**Given task:** From the entries that follow, gather each line holding the word "this".

[Scripts that build scenes]
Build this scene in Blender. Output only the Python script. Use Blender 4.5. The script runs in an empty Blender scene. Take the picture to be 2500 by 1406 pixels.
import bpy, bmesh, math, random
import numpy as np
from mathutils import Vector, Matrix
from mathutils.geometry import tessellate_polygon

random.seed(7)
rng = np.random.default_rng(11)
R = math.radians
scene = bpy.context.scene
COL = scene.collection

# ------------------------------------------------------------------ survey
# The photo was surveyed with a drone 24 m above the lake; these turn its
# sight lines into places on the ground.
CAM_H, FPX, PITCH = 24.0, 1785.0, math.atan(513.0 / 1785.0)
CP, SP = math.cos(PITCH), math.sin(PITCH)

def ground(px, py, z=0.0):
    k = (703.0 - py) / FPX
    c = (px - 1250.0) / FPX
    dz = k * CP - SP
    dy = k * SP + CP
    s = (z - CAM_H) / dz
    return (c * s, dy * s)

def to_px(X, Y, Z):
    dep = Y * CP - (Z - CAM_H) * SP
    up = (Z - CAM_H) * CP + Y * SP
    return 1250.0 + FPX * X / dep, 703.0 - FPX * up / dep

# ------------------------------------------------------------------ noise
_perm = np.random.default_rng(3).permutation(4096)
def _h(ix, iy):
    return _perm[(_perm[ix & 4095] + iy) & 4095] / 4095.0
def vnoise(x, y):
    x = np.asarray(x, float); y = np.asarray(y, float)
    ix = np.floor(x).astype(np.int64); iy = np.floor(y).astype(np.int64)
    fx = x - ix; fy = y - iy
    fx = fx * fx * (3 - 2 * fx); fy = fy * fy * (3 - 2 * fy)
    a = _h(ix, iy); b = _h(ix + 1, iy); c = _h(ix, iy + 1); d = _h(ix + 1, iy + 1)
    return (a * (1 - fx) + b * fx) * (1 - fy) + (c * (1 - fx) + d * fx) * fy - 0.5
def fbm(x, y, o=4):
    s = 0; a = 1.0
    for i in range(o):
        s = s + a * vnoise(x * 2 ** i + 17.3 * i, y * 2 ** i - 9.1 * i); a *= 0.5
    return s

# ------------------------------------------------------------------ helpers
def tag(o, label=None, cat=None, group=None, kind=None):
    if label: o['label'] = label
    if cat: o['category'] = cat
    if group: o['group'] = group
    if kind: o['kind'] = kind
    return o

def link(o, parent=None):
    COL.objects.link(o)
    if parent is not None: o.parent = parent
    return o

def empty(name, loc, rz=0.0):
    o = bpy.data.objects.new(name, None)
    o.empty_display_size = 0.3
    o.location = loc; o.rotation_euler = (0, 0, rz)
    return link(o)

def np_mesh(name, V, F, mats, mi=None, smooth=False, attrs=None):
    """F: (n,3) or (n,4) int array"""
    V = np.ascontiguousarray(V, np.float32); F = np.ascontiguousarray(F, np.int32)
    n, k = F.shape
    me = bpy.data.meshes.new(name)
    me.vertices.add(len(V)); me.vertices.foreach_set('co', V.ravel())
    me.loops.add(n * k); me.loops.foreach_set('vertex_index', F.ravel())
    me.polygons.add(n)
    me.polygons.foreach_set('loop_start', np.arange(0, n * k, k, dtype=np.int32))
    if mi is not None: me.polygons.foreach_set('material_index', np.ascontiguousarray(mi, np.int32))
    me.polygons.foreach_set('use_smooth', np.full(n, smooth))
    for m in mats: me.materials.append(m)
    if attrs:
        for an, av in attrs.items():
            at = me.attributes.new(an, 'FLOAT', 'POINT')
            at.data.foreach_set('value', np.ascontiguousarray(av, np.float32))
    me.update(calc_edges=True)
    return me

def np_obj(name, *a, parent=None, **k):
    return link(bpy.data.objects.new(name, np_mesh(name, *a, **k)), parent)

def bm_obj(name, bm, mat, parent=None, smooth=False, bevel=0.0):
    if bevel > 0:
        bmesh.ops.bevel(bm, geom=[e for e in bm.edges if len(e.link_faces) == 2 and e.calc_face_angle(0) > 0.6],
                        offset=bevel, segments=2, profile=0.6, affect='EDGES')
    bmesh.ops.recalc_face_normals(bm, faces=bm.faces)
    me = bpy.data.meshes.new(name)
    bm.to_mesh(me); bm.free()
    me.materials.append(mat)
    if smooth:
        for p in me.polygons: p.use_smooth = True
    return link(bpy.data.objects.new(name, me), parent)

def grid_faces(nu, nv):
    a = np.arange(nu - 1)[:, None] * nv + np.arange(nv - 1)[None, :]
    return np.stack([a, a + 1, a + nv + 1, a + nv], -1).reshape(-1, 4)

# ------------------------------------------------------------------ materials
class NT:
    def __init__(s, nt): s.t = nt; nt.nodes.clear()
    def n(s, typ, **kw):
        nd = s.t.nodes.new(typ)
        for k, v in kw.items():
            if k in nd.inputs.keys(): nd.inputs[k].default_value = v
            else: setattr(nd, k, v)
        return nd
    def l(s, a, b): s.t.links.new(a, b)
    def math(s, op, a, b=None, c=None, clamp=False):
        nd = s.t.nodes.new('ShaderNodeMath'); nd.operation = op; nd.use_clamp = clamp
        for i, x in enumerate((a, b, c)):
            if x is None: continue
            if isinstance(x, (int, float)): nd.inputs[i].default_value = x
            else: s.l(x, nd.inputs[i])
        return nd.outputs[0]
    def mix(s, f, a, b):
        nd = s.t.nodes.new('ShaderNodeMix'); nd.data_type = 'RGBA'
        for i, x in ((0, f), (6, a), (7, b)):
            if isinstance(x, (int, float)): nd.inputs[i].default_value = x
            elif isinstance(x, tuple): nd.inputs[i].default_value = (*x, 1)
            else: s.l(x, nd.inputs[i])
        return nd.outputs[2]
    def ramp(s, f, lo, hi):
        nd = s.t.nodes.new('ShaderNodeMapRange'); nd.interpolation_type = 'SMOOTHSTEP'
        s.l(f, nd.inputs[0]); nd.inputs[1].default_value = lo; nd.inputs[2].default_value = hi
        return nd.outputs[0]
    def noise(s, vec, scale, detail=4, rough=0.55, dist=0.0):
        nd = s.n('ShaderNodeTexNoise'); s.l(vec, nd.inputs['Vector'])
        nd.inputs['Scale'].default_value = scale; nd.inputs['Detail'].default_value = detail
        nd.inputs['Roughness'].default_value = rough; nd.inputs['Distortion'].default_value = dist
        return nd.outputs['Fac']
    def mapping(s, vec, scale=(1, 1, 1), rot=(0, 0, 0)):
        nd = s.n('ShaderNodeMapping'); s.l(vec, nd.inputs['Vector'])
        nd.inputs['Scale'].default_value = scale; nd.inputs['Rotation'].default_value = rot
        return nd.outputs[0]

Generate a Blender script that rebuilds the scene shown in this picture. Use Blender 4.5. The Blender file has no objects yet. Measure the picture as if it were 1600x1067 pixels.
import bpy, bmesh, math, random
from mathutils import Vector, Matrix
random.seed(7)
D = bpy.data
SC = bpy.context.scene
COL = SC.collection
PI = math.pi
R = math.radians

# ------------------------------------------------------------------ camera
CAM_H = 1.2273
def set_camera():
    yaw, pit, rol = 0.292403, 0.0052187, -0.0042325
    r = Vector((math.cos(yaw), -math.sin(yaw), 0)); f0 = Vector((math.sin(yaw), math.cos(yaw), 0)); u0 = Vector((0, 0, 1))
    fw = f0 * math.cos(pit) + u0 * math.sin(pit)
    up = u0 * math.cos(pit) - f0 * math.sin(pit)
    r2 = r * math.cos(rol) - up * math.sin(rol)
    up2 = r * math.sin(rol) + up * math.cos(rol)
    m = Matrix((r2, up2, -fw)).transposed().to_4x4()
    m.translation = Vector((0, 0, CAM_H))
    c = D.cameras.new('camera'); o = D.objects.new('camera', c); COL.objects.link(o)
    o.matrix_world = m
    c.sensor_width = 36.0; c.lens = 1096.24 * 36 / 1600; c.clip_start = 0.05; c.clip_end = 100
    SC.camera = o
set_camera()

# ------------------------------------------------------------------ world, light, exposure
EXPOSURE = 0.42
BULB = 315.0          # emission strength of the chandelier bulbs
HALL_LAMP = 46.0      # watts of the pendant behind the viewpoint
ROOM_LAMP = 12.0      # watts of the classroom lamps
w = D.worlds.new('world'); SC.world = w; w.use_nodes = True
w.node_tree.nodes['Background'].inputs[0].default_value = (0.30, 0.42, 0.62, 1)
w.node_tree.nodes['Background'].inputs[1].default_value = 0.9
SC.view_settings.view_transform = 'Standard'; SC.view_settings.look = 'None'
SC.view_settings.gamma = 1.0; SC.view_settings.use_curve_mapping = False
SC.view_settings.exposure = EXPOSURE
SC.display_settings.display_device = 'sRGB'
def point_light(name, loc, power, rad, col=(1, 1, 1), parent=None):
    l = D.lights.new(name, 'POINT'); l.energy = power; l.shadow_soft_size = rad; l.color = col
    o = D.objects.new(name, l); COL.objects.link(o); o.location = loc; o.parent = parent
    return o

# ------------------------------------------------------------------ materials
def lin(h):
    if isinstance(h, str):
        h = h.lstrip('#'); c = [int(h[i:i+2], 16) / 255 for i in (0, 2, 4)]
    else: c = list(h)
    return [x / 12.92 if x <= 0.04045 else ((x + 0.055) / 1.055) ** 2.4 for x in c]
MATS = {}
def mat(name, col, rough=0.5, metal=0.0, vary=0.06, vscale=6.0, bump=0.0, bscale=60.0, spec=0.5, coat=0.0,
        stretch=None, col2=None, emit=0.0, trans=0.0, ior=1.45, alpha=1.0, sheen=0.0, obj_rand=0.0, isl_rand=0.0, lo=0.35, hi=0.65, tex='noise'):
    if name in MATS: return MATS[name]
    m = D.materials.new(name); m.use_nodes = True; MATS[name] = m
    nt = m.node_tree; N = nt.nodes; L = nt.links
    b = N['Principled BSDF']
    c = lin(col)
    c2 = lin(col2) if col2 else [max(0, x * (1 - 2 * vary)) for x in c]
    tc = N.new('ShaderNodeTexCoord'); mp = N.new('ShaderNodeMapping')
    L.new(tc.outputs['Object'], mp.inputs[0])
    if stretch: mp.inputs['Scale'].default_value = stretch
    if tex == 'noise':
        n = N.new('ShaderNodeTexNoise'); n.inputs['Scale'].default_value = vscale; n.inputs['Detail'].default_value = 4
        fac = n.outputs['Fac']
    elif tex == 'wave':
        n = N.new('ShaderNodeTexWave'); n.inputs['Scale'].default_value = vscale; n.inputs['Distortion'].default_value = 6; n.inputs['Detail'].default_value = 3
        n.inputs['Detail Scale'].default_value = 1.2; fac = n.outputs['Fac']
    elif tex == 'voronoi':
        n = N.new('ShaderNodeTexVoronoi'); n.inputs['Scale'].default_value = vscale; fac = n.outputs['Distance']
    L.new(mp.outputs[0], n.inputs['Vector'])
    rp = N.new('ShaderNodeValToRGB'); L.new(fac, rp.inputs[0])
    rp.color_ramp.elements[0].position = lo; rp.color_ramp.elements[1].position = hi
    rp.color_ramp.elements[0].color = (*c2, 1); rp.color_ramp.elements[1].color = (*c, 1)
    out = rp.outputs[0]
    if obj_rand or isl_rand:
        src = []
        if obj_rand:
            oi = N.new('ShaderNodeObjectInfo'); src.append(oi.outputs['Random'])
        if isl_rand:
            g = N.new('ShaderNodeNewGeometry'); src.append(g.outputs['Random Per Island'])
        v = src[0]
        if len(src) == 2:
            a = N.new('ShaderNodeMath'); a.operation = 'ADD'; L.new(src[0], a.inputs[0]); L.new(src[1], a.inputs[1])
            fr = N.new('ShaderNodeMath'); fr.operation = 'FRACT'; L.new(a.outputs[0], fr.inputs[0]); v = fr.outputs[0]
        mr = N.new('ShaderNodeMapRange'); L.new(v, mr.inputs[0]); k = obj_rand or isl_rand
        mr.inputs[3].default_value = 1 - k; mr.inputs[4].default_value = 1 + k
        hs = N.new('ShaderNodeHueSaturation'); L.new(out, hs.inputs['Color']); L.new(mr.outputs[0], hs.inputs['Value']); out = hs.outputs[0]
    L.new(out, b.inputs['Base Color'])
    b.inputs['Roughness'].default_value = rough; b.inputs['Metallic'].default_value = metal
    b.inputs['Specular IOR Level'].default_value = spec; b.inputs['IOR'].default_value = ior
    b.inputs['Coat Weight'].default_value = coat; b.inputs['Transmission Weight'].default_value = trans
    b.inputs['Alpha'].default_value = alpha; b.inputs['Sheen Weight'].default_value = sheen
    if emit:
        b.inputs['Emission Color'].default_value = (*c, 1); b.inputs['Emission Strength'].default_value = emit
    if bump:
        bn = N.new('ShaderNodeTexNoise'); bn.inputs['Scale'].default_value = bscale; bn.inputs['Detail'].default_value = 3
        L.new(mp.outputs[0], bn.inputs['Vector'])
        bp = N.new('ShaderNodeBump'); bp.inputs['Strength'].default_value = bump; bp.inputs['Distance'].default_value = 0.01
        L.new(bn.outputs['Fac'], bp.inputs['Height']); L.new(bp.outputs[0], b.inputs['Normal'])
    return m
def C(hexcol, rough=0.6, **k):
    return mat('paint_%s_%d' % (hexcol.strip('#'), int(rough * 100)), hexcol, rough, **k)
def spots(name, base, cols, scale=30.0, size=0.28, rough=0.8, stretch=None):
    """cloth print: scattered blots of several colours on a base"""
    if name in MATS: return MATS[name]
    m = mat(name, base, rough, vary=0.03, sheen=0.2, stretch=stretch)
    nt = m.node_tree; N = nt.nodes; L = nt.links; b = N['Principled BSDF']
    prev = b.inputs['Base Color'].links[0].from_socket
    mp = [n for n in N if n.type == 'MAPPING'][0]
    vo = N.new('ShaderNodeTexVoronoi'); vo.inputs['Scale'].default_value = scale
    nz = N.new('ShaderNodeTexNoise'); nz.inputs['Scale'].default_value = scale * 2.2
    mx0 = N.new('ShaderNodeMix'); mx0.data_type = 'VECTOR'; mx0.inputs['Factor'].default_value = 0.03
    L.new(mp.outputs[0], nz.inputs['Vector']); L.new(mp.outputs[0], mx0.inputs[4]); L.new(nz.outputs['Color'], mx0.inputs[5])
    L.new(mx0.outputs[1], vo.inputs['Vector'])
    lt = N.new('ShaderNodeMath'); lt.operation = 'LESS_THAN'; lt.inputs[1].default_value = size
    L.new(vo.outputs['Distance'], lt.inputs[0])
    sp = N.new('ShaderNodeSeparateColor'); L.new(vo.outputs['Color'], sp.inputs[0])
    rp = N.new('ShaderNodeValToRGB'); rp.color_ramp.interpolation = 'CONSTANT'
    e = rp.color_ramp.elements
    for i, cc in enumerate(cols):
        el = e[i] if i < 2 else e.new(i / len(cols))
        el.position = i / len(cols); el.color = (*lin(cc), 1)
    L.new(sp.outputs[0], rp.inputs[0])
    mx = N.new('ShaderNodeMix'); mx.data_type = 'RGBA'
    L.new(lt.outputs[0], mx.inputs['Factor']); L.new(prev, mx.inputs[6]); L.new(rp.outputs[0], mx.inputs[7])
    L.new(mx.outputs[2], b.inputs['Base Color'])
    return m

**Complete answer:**
Build this scene in Blender. Output only the Python script. Use Blender 4.5. The script runs in an empty Blender scene. Take the picture to be 2500 by 1406 pixels.
Generate a Blender script that rebuilds the scene shown in this picture. Use Blender 4.5. The Blender file has no objects yet. Measure the picture as if it were 1600x1067 pixels.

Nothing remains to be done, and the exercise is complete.